Smashing the windows of a hated former Scottish bank boss may give the perpetrators some sort of feeling of power and importance but it accomplishes nothing apart from unleashing a wave of hypocritical condemnation from a bourgeois media that routinely ignores the daily racist abuse and violence on our streets.
The Group of 20 summit will include the leaders of People’s China, Indonesia, Brazil and Saudi Arabia but it will be dominated by American, British and Franco-German imperialism. Whatever the great and the good of the G20 decide at their secret conclave in London’s Docklands to deal with the world-wide slump, there’s no doubt that the imperialists will want to make working people pay the price for the “recovery” they say is on the horizon. And we will be expected to bear the brunt of the capitalist crisis in mass unemployment, welfare cuts and short time to ensure that the rich continue to live their lives of pleasure and ease unscathed.
Resistance is growing throughout Europe and the rest of the world and the unions have a crucial role in setting the agenda for the fight-back against this new offensive against the working class. Communists must fight to ensure that the socialist alternative is once again raised in the factories, offices and streets of Britain. It is the only answer to the crisis.

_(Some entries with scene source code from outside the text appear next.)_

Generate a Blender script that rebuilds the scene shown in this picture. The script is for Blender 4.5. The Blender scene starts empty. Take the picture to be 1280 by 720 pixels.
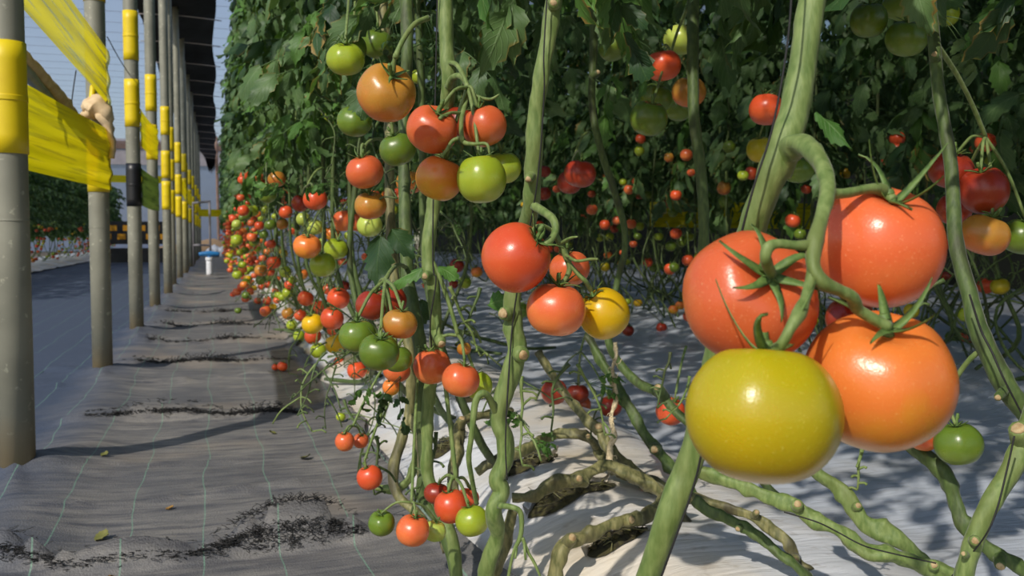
import bpy, math, random
import numpy as np
from mathutils import Vector, Matrix, Quaternion, noise
random.seed(7); RNG = np.random.RandomState(7)
PI = math.pi
scn = bpy.context.scene
COL = scn.collection

# ------------------------------------------------------------------ camera
F_PX = 1200.0
YAW = math.radians(17.1); PITCH = math.radians(3.05); CAM_H = 0.62
C0 = Vector((0, 0, CAM_H))
FW = Vector((math.sin(YAW)*math.cos(PITCH), math.cos(YAW)*math.cos(PITCH), -math.sin(PITCH)))
RT = Vector((math.cos(YAW), -math.sin(YAW), 0))
UP = RT.cross(FW)
def P(px, py, z):
    "pixel of the photograph + distance along the view -> point of the place"
    return C0 + z*(FW + RT*((px-640)/F_PX) + UP*((360-py)/F_PX))
def G(px, py, h=0.0):
    d = FW + RT*((px-640)/F_PX) + UP*((360-py)/F_PX)
    return C0 + d*((h-CAM_H)/d.z)
cam_d = bpy.data.cameras.new('camera'); cam = bpy.data.objects.new('camera', cam_d); COL.objects.link(cam)
cam.location = C0
cam.matrix_world = Matrix.Translation(C0) @ Matrix((RT, UP, -FW)).transposed().to_4x4()
cam_d.sensor_width = 36; cam_d.lens = F_PX/1280*36
cam_d.clip_start = 0.02; cam_d.clip_end = 300
cam_d.dof.use_dof = True; cam_d.dof.focus_distance = 1.05; cam_d.dof.aperture_fstop = 15
scn.camera = cam

# ------------------------------------------------------------------ materials
def srgb(r, g, b):
    f = lambda c: ((c/255+0.055)/1.055)**2.4 if c > 10 else c/255/12.92
    return (f(r), f(g), f(b), 1)
def new_mat(name):
    m = bpy.data.materials.new(name); m.use_nodes = True
    nt = m.node_tree; n = nt.nodes; n.clear()
    out = n.new('ShaderNodeOutputMaterial'); bs = n.new('ShaderNodeBsdfPrincipled')
    nt.links.new(bs.outputs[0], out.inputs[0])
    return m, nt, bs, out
def nd(nt, typ, **kw):
    x = nt.nodes.new(typ)
    for k, v in kw.items():
        if k.startswith('i_'):
            key = k[2:]; key = int(key) if key.isdigit() else key.replace('_', ' ')
            x.inputs[key].default_value = v
        else: setattr(x, k, v)
    return x
def ramp(nt, src, stops):
    r = nt.nodes.new('ShaderNodeValToRGB'); e = r.color_ramp.elements
    while len(e) < len(stops): e.new(0.5)
    for k, (p, c) in enumerate(stops): e[k].position = p; e[k].color = c
    nt.links.new(src, r.inputs[0]); return r
def mix(nt, fac, a, b, blend='MIX'):
    m = nt.nodes.new('ShaderNodeMix'); m.data_type = 'RGBA'; m.blend_type = blend
    for s, v in ((m.inputs[0], fac), (m.inputs[6], a), (m.inputs[7], b)):
        if hasattr(v, 'is_linked') or hasattr(v, 'links'): nt.links.new(v, s)
        else: s.default_value = v
    return m.outputs[2]
def bump(nt, bs, src, strength, dist):
    b = nd(nt, 'ShaderNodeBump', i_Strength=strength, i_Distance=dist)
    nt.links.new(src, b.inputs['Height']); nt.links.new(b.outputs[0], bs.inputs['Normal'])
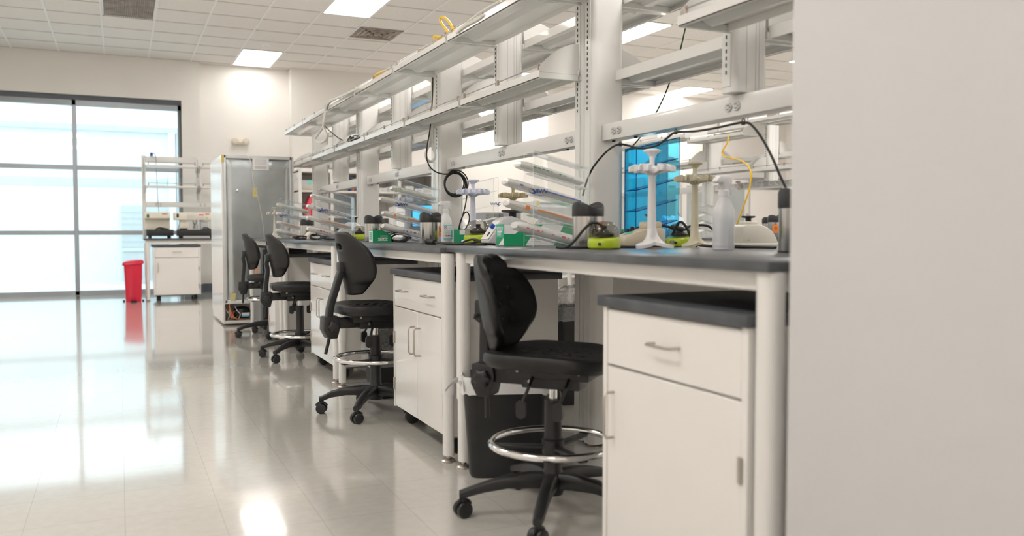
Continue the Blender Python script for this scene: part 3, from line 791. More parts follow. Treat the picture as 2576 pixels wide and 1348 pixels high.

Jobs, justice and climate!




By Caroline Colebrook

TENS OF thousands of marchers took to the streets of central London last Saturday in the first of several major demonstrations directed at the meeting of G20 nations for a global summit in east London this week.
Saturday’s event was organised by the trade unions and focussed on three main demands: jobs, justice and climate, with the main slogan being: “Put people first”.
But it encompassed an enormous range of groups with many demands: unions demanding job protection, climate change groups opposing the third runway at Heathrow and the construction of new coal-fired power stations – and peace and solidarity groups demanding British withdrawal from Iraq and Afghanistan and Israeli withdrawal from the occupied territories.
The demonstration was colourful and noisy with hundreds of bright banners and bands.
The public sector union Unison had invited its German and Italian sister unions – ver.di and CGIL – to join in and they both sent large, colourful contingents.
The three big unions have formed an historic alliance that brings millions of workers together to defend public services and protect jobs and communities at home and abroad.
They say they are committed to building a fairer future for everyone, and have pledged to take their demands to the heart of every government across Europe.
Justice must be done, they say, social justice – and that means putting people first.
The general secretaries of the three unions held round-table talks ahead of Saturday’s Put People First march and the meeting of world leaders at the G20 summit this week.
Trade union leaders from Spain, France, Sweden, Ireland and the Netherlands joined them to agree a Europe-wide plan of action.
“We have joined forces to bring millions of workers together in a campaign for change,” said Unison general secretary Dave Prentis. “Now is the time to challenge those calling for cuts to pay, pensions and services,” he stressed.
“It is time to reassert the values of fairness, solidarity and democracy that public service workers put into practice every day.”
But it is this sort of statement that betrays the weakness of the union demands compared to those of a generation or two ago.
There is no evidence of class consciousness; no demands for an end to the whole system of exploitation; no demands for socialism.
The demands are only the feeble bourgeois demands for “fairness” and “democracy” – words that the ruling class is happy to hear because they are so vague they can be ignored.